Las fronteras tienen puertas, cuyo dios era Jano. Pueden ser superadas, asumidas e incluso desplazadas, puesto que son producto de la conveniencia humana y se establecen para mejor interpretar lo real o para comodidad de la vida. En cambio, los límites carecen de aberturas y no es lícito franquearlos: quien a ello se atreva corre un riesgo mortal para su cuerpo o para su espíritu, por haber violado lo sagrado. Mi afirmación parecerá exagerada porque no nos educan ahora en el respeto a lo sagrado, pero no por eso es menos castigada la transgresión. Vulnerar el secreto orden del mundo acarrea la aniquilación del culpable, como ha sucedido siempre con las altas torres que despreciaron al aire.

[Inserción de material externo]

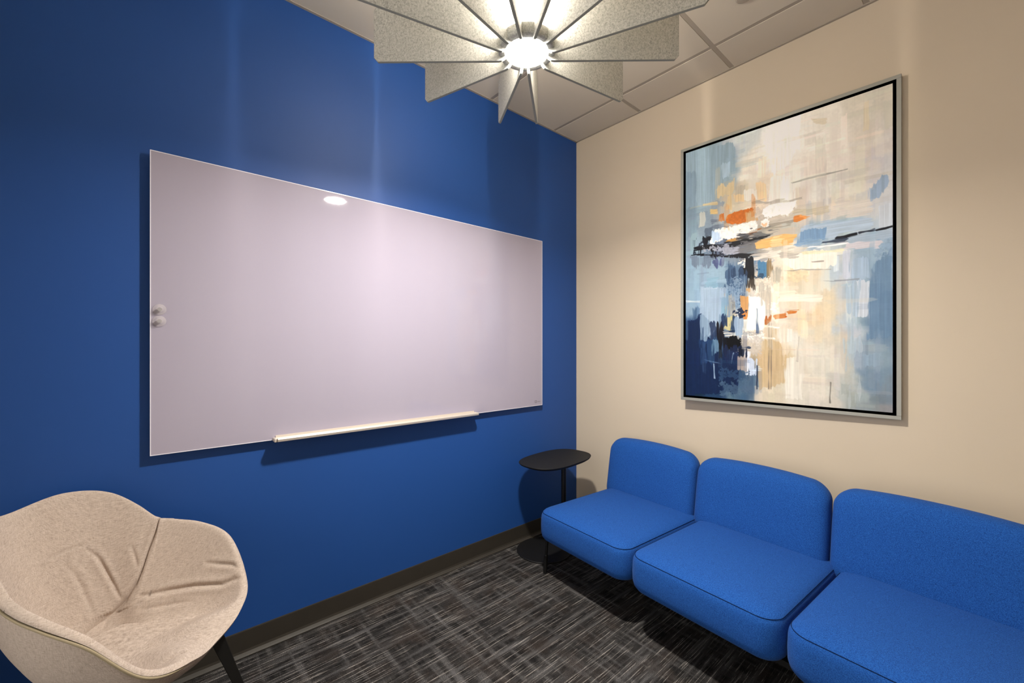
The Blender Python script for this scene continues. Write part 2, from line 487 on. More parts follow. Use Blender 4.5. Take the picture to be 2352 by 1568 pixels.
PAINT_BASE = """0.045,0.057,8ba0b0;0.157,0.062,9db3c0;0.249,0.064,a3b7c8;0.046,0.224,8fa5b4;0.184,0.210,9bb0bf;0.032,0.361,93a8b6;0.116,0.326,8a9aa8;0.236,0.114,9fb4c2;0.184,0.139,9ab0bd;0.074,0.136,8ea4b3;0.324,0.045,d8dedd;0.361,0.139,f0ebe0;0.454,0.124,f4efe6;0.543,0.062,f6f7f5;0.668,0.061,efebe3;0.765,0.039,e9e4da;0.882,0.034,dcd6c9;0.967,0.022,d0cbc0;0.983,0.166,d5d0cc;0.908,0.162,dfd8cc;0.802,0.168,ece5dc;0.698,0.175,eee9e0;0.596,0.217,f3efe8;0.477,0.228,f0e6d8;0.408,0.232,e8dccb;0.312,0.232,cfc4b0;0.746,0.276,e9e8e2;0.883,0.272,e2ddd2;0.975,0.248,cfcfd2;0.967,0.344,c8cdd4;0.883,0.344,ddd6c8;0.746,0.336,e0d6c8;0.648,0.336,ddd0bf;0.951,0.299,d4d4d4;0.312,0.421,767b85;0.544,0.400,c8bfb0;0.698,0.428,9fb4c6;0.839,0.410,afbfcc;0.925,0.422,b9c5cf;0.967,0.484,9db1c2;0.432,0.410,a9a49c;0.184,0.424,5c6a80;0.373,0.361,c5beb4;0.075,0.485,8fa6b8;0.184,0.513,93abbc;0.117,0.598,8ba2b5;0.224,0.605,7f9ab0;0.075,0.650,8aa0b4;0.033,0.732,1d3a63;0.047,0.870,10294a;0.158,0.690,8499ad;0.131,0.825,1c3c66;0.048,0.981,152c3f;0.250,0.868,142a4d;0.313,0.954,3b5777;0.185,0.976,24405f;0.289,0.998,5d7485;0.313,0.525,5f7690;0.300,0.610,6d85a0;0.597,0.494,e9e0d2;0.698,0.520,e8dfd2;0.607,0.550,e2d2b6;0.698,0.574,d9ccb6;0.544,0.593,d8cbb6;0.668,0.633,dcd3c1;0.746,0.676,d6c8b0;0.668,0.695,d5bfa2;0.746,0.751,d4cab8;0.607,0.771,d8d5cc;0.669,0.826,d6d1c5;0.544,0.826,c3ae8c;0.478,0.866,bfa988;0.608,0.944,d0cbbf;0.698,0.940,d2ccc0;0.784,0.863,cdc7bb;0.766,0.975,c5c0b6;0.489,0.972,c9c0ae;0.455,0.784,c9bca6;0.432,0.576,cfc6b8;0.409,0.700,e2e0da;0.802,0.567,b9c4cf;0.883,0.575,9fb2c4;0.951,0.545,8ba2b8;0.967,0.652,6d86a0;0.951,0.756,70889f;0.839,0.717,b4bfc8;0.883,0.826,8f9fac;0.926,0.897,788d9f;0.967,0.945,74828f;0.883,0.948,9aa5a8;0.839,0.936,b3b7b3;0.983,0.986,8f9093;0.926,0.989,8f989c"""
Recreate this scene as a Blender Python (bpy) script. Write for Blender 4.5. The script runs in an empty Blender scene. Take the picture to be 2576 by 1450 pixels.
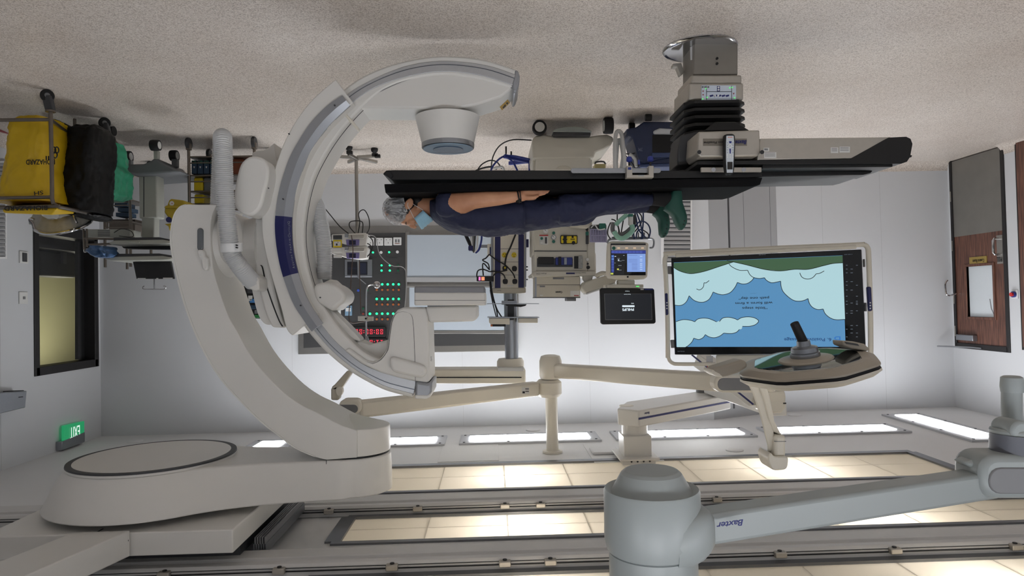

Los antiguos, en cambio, vivían lo sagrado, y lo mostraban de manera sublime en la tragedia. Sentían la existencia de un plano vital misteriosamente superior al hombre, aunque, al mismo tiempo, presente también en las más hondas cavernas de su espíritu. Sagrada era la belleza, la diamantina y cegadora belleza. Sagrado podía llegar a ser el oscuro seno de una caverna, la magia del plenilunio, el sortilegio de una fuente, la palabra de un asceta. En nuestro Génesis, un árbol del bien y del mal constituyó tan riguroso límite que con la transgresión se acabó el Paraíso. Sagrados eran los límites de la ciudad antigua y sus murallas no oponían sólo a los ataques su solidez, sino además el anatema contra el atacante. Nuestra civilización, en cambio, ha roto con lo sagrado y elevado a sus altares lo más opuesto; a saber: el dinero y la eficacia material. Como no se vive lo sagrado no se escriben apenas tragedias, y si alguna accede a la escena —entre vosotros está quien las ha escrito con tanto coraje como dignidad— el espectador no llega a estremecerse con el horror que invadía al público de Epidauro, pues tiene embotada la sensibilidad para el misterio. Es imposible sentir lo sagrado en la Naturaleza cuando los técnicos la degradan y manipulan como mero recurso explotable, provocando así el castigo de los desastres ecológicos. No puede haber lugares sagrados para el profanador turismo de masas creado por nuestro tiempo, a diferencia de las antiguas peregrinaciones. Tampoco el hombre es sagrado para el sistema, que tritura su persona hasta degradarla a la mera condición de mercancía y mercader, acribillándola a diario con una invasora y condicionante publicidad, inspirada sólo en el lucro. Por eso no estremece el hambre de pueblos enteros ni los muertos por bombardeos militares cuya «rentabilidad» se planea cuidadosamente, comparando las víctimas esperadas con el coste del material bélico. Ni es sagrado el cuerpo, mero instrumento incluso para quien lo anima, invocando un supuesto derecho a hacer con él lo que quiera, sin darse cuenta de que su cuerpo no es una propiedad suya, sino que es él mismo.